Task instructions
State how many lines of the records contain the string "part". Give the number alone.
[START OF Data for this task]
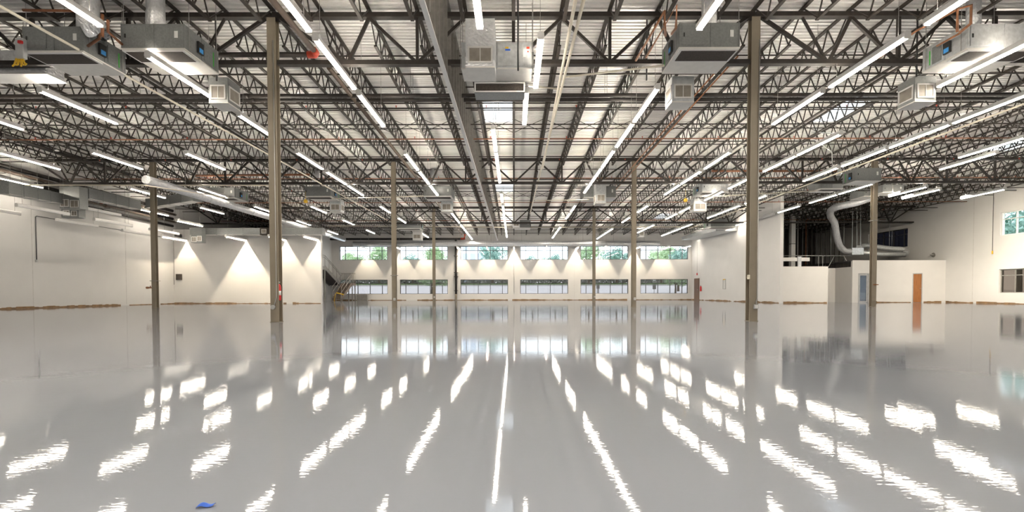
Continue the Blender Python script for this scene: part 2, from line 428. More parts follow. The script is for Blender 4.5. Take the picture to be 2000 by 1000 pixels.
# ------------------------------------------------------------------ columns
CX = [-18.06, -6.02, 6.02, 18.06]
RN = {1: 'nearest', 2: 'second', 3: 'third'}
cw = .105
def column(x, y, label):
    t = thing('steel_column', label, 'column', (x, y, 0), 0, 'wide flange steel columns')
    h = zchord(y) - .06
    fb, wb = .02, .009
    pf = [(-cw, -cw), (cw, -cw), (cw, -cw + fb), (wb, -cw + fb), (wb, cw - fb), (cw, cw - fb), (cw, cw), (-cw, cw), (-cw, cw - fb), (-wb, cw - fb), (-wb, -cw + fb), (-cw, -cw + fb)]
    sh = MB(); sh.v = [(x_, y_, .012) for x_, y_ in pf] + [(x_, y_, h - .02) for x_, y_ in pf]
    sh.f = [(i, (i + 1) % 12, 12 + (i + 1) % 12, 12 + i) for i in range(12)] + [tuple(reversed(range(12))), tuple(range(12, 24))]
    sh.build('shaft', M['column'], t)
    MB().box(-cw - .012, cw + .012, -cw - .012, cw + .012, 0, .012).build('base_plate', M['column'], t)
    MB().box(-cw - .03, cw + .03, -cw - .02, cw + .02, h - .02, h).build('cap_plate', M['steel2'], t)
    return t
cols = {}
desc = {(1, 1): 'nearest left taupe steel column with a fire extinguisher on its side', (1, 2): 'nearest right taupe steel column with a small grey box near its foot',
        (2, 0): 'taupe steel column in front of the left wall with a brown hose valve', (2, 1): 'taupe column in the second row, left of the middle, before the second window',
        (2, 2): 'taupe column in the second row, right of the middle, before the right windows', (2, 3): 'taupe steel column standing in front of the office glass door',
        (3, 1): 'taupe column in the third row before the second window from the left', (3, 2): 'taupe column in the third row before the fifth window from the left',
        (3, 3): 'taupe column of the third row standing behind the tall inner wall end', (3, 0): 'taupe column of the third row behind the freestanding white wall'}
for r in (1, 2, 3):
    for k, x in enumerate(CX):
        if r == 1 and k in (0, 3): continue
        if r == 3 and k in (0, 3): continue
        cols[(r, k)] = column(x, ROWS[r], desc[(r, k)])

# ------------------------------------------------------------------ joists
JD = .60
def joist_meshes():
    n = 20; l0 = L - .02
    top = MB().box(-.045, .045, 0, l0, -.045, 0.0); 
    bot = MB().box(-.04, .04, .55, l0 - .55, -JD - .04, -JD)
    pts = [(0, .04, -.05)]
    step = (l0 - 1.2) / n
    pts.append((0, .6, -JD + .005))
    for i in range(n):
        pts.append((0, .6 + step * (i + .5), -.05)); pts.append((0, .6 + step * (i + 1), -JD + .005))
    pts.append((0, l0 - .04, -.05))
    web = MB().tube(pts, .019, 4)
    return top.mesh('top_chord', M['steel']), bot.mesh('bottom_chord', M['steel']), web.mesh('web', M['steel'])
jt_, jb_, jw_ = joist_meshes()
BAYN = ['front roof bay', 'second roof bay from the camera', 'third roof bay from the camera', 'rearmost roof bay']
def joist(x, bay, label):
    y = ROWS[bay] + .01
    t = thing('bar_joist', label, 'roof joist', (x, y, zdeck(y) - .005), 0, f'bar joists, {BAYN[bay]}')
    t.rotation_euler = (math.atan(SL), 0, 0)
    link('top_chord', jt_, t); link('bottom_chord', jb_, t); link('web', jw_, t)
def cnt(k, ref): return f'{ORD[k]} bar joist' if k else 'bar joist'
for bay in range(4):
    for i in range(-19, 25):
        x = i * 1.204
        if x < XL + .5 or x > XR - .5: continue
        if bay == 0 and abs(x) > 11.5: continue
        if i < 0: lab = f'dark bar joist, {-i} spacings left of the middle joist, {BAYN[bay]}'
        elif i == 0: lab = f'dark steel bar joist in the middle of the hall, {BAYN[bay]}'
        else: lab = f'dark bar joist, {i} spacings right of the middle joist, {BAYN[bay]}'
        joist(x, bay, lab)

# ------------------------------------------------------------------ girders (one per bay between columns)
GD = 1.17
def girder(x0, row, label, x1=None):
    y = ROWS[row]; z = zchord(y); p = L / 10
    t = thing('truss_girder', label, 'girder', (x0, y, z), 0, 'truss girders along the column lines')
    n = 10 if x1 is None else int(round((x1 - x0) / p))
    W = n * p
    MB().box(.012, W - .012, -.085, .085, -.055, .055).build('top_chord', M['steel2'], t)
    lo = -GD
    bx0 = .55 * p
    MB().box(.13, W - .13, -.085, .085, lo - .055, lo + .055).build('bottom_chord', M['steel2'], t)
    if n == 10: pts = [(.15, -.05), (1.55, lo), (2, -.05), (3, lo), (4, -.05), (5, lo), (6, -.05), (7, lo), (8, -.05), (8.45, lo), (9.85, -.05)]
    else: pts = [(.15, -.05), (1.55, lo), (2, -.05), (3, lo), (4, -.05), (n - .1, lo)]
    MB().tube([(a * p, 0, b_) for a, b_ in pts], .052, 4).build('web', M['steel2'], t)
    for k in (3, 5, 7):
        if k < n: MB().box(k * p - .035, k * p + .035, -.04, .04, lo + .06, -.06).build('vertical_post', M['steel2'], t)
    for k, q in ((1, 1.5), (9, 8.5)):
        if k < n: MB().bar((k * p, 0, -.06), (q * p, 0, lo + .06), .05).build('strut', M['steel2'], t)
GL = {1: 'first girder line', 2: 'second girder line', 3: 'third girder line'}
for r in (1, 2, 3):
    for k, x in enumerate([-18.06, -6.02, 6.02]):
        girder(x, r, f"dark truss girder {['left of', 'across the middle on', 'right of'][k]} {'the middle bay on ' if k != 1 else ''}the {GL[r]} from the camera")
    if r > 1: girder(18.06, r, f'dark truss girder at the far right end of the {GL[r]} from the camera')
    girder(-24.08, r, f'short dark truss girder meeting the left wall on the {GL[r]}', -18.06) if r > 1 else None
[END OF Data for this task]
[START OF Data for this task]
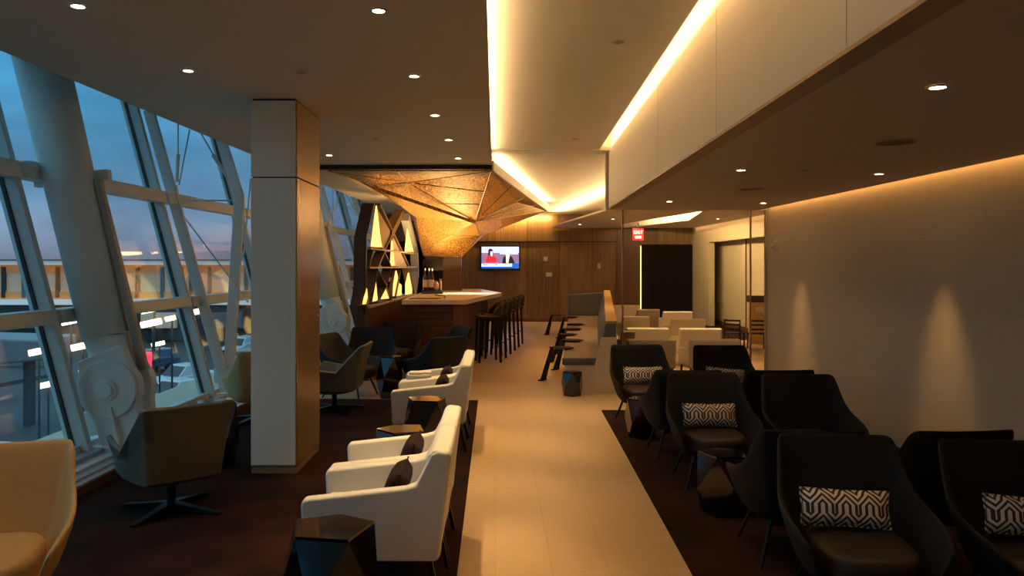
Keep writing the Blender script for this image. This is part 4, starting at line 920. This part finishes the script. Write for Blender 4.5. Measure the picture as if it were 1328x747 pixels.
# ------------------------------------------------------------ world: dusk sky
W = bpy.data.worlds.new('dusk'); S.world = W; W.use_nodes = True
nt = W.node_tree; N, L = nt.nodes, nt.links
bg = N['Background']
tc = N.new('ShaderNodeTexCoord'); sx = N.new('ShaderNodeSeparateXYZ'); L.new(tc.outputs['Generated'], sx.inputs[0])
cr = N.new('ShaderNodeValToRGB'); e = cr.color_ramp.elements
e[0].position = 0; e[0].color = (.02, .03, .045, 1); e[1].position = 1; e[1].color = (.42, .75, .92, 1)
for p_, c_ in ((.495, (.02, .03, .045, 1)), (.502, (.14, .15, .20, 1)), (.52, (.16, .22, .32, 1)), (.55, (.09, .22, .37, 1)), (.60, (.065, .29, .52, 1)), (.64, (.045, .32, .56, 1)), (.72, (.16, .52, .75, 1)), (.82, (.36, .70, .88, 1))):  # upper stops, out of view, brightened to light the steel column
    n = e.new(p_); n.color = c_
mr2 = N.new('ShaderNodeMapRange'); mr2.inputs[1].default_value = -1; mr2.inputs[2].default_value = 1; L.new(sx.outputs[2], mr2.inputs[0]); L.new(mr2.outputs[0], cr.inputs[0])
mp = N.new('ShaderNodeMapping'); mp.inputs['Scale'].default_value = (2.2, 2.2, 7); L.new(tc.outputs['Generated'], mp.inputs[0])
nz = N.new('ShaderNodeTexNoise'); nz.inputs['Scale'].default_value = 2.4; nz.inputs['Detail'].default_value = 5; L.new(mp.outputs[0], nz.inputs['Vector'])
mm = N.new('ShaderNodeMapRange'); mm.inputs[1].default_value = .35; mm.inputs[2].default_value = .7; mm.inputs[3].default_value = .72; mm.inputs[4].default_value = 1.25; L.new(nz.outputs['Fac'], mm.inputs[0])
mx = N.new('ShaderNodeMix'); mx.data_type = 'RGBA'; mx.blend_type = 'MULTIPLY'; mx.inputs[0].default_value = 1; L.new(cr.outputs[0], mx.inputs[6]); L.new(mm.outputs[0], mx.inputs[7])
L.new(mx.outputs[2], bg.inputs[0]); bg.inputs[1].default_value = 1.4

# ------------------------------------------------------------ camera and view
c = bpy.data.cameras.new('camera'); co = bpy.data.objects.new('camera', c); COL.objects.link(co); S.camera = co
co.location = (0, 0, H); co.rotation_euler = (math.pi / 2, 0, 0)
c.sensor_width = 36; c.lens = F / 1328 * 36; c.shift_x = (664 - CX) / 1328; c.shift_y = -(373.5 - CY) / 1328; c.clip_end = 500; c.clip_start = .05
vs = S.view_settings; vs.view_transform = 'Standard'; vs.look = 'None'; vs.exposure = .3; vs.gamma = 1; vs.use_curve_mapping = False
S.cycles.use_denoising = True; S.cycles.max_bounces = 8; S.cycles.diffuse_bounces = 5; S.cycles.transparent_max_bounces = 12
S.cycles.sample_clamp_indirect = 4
[END OF Data for this task]
[START OF Data for this task]
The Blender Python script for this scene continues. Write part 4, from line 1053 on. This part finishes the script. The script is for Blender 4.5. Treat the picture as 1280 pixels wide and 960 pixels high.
[END OF Data for this task]
Output below
3